Mencatat bahan pelajaran pun hampir tak pernah dilakukannya. Bu Ana
menceritakan itu di akhir sesi. Untunglah saat sesi praktik, saya menemukan
anak itu. Mungkin tanpa sadar saat saya bertanya “Adakah yang belum menuliskan
satu kata pun?” anak itu mengangkat tangannya. Dengan lantang ia berseru, “Bingung
mau nulis apaan!”
Lagi-lagi
tidak ingin mematahkan semangatnya untuk ikut serta berlomba menulis, saya
meminta ia menuliskan tentang rasa bingung itu. Mengapa ia bingung mau
menuliskan apa? Apakah ia tidak ingat atau belum pernah mendengar kisah tentang
Rasulullah? Sebisa mungkin saya arahkan anak itu untuk memancing ide di
kepalanya agar bisa dijadikan tulisan. Tidak mengapa jika apa yang ditulisnya
tidak sesuai dengan tema, yang penting ia mau memulainya.
Cerita
terbaik mendapat hadiah
Setiap memberikan pelatihan menulis,
saya berusaha untuk tidak pelit membawa hadiah. Biasanya hadiah yang saya bawa
berupa buku-buku karya saya sendiri, buku kompilasi, dan buku-buku karya
anak-anak saya yang stoknya masih ada di rumah. Di samping itu, saya juga
selalu menanyakan apakah pihak penyelenggara juga mau menyediakan hadiah. Hadiah
dari saya biasanya tidak saya beritahu kepada panitia. Saya jadikan itu sebagai
kejutan agar peserta pelatihan merasa lebih bersemangat saat mengikuti sesi
praktik menulisnya.
Ini sembilan cerita yang terpilih |
Di awal sesi praktik saya sampaikan
bahwa selain hadiah dari pihak sekolah, saya juga akan memberikan bonus hadiah
untuk mereka yang berhasil menulis cerita yang keren. Mendengar itu, anak-anak
terlihat bersemangat dan tak sabar untuk memulai menuliskan cerita mereka.

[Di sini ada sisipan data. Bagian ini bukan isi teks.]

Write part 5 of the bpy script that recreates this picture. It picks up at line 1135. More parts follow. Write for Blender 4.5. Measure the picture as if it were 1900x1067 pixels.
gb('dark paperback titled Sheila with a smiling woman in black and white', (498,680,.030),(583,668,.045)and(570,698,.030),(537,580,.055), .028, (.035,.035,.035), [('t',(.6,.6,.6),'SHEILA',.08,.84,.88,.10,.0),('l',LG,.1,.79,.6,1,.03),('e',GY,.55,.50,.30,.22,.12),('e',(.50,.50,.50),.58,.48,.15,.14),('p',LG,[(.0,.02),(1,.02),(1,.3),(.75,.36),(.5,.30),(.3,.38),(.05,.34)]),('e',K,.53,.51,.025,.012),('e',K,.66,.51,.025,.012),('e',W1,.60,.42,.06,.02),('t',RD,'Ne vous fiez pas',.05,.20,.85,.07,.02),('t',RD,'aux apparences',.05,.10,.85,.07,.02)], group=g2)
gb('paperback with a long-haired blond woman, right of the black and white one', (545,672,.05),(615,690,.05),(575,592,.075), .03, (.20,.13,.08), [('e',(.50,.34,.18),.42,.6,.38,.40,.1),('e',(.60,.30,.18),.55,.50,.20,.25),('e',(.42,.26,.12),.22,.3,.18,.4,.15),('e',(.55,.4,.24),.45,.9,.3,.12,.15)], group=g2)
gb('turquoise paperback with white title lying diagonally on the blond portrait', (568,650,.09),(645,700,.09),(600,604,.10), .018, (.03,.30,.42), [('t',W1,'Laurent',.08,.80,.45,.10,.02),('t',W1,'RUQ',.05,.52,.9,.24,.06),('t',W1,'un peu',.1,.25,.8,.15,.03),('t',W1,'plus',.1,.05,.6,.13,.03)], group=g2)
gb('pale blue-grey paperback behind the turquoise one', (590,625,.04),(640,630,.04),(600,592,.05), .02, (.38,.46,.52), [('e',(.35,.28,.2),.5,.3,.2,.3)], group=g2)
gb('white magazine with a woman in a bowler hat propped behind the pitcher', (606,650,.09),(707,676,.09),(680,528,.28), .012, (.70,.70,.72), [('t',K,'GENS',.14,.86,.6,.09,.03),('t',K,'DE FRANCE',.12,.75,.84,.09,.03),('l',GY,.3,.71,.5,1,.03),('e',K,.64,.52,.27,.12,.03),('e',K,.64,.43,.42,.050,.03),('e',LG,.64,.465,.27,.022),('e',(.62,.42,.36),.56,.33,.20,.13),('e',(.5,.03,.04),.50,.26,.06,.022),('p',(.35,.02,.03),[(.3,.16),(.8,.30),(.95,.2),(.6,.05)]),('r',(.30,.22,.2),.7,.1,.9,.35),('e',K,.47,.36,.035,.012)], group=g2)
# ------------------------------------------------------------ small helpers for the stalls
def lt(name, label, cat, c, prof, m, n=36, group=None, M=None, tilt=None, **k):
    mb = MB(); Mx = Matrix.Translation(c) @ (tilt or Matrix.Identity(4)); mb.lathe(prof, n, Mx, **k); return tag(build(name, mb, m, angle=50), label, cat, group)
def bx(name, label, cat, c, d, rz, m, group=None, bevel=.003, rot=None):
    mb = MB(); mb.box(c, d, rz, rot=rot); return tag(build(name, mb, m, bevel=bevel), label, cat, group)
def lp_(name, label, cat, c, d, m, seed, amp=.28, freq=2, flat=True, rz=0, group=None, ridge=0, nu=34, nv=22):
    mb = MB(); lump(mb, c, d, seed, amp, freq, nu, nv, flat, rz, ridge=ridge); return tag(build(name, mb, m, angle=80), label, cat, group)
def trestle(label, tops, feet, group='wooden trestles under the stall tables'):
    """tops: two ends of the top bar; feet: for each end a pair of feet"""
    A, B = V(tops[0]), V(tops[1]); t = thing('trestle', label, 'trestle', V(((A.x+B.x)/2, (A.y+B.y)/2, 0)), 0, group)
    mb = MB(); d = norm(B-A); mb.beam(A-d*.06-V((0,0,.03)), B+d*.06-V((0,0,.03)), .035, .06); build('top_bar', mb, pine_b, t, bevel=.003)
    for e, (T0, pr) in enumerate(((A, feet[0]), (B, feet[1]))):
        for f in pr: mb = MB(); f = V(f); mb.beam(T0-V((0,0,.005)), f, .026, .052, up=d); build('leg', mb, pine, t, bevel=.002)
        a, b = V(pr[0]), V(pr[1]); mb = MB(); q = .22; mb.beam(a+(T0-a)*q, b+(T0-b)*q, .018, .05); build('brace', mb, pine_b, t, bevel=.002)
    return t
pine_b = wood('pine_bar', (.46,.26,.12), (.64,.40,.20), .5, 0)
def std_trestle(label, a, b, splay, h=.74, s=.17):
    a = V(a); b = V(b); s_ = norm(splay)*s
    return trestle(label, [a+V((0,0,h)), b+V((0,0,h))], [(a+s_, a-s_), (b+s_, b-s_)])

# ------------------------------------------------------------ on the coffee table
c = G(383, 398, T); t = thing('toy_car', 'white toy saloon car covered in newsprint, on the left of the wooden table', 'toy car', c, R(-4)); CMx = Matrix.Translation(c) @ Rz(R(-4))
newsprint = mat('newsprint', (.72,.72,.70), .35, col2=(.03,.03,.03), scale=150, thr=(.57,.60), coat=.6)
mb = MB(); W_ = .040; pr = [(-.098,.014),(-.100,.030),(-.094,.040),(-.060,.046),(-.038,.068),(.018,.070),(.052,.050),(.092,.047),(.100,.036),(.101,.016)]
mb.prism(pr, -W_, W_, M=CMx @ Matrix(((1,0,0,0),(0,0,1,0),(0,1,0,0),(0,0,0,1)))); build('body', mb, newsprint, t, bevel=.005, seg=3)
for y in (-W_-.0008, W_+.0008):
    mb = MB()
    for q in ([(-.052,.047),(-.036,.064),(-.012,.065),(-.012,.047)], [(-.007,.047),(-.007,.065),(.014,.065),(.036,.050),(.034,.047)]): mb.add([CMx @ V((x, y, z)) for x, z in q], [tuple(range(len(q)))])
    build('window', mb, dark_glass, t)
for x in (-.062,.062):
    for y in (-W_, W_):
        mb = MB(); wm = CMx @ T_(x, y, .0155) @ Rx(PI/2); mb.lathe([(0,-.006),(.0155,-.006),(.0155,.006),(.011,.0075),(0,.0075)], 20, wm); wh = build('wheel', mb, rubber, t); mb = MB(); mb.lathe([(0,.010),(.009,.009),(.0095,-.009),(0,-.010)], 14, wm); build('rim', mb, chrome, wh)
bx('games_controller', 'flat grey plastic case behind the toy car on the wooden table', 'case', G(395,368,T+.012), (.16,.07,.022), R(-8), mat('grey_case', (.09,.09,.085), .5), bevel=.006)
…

Ini para pemenangnya ... eh, satu lagi ke mana ya? |
Lebih 45 menit mereka berlomba
menuliskan cerita bertema “Aku dan Rasulullah saw”. Saya pun diberi waktu untuk
membaca dan memilih para pemenangnya di saat mereka salat dan makan siang. Terpilih
sembilan cerita terbaik. Penulisnya terdiri dari murid kelas 3, 4, 5, dan 6.
Ada
pertemuan tentu ada perpisahan
Usai sudah pelatihan menulis bersama
anak-anak Sekolah Alam – School of Universe, Parung Bogor. Saya tutup momen
kebersamaan di hari itu dengan kembali memotivasi agar mereka terus berlatih
dan menjadi terampil menulis. Saya katakana bahwa ingin menjadi apa pun mereka
nanti dan profesi apa saja yang ingin mereka tekuni, kemampuan menulis bisa
memperkaya keterampilan mereka. Saya yakinkan bahwa banyak sekali keuntungan
positif jika mereka mau melatih kemampuan menulisnya.
Bersama seluruh peserta dan panitia pelatihan menulis |
Sebelum benar-benar berpisah, kami
pun berfoto bersama. Ada satu hal yang membuat saya haru. Tiba-tiba seorang
anak laki-laki menghampiri saya dan berkata, “Bu … saya kok jadi pengin nulis
cerita tapi bukan pendek tapi cerita seperti buku cerita gitu. Ternyata gampang
ya, Bu. Jadi semangat saya,” ujarnya dengan mimik lucu penuh antusias. “Bu,
kapan lagi Ibu datang ke sini?” lanjutnya lagi membuat saya sempurna terharu. Saya
respon ia dengan balasan tak kalah antusias.
Terima kasih, School of Universe :) |
Semoga apa yang saya berikan di
sekolah alam itu bisa diserap dan jadikan bekal dalam kegiatan tulis – menulis.
Aamiin. Sampai jumpa di pelatihan lainnya. Salam. [Wylvera W.]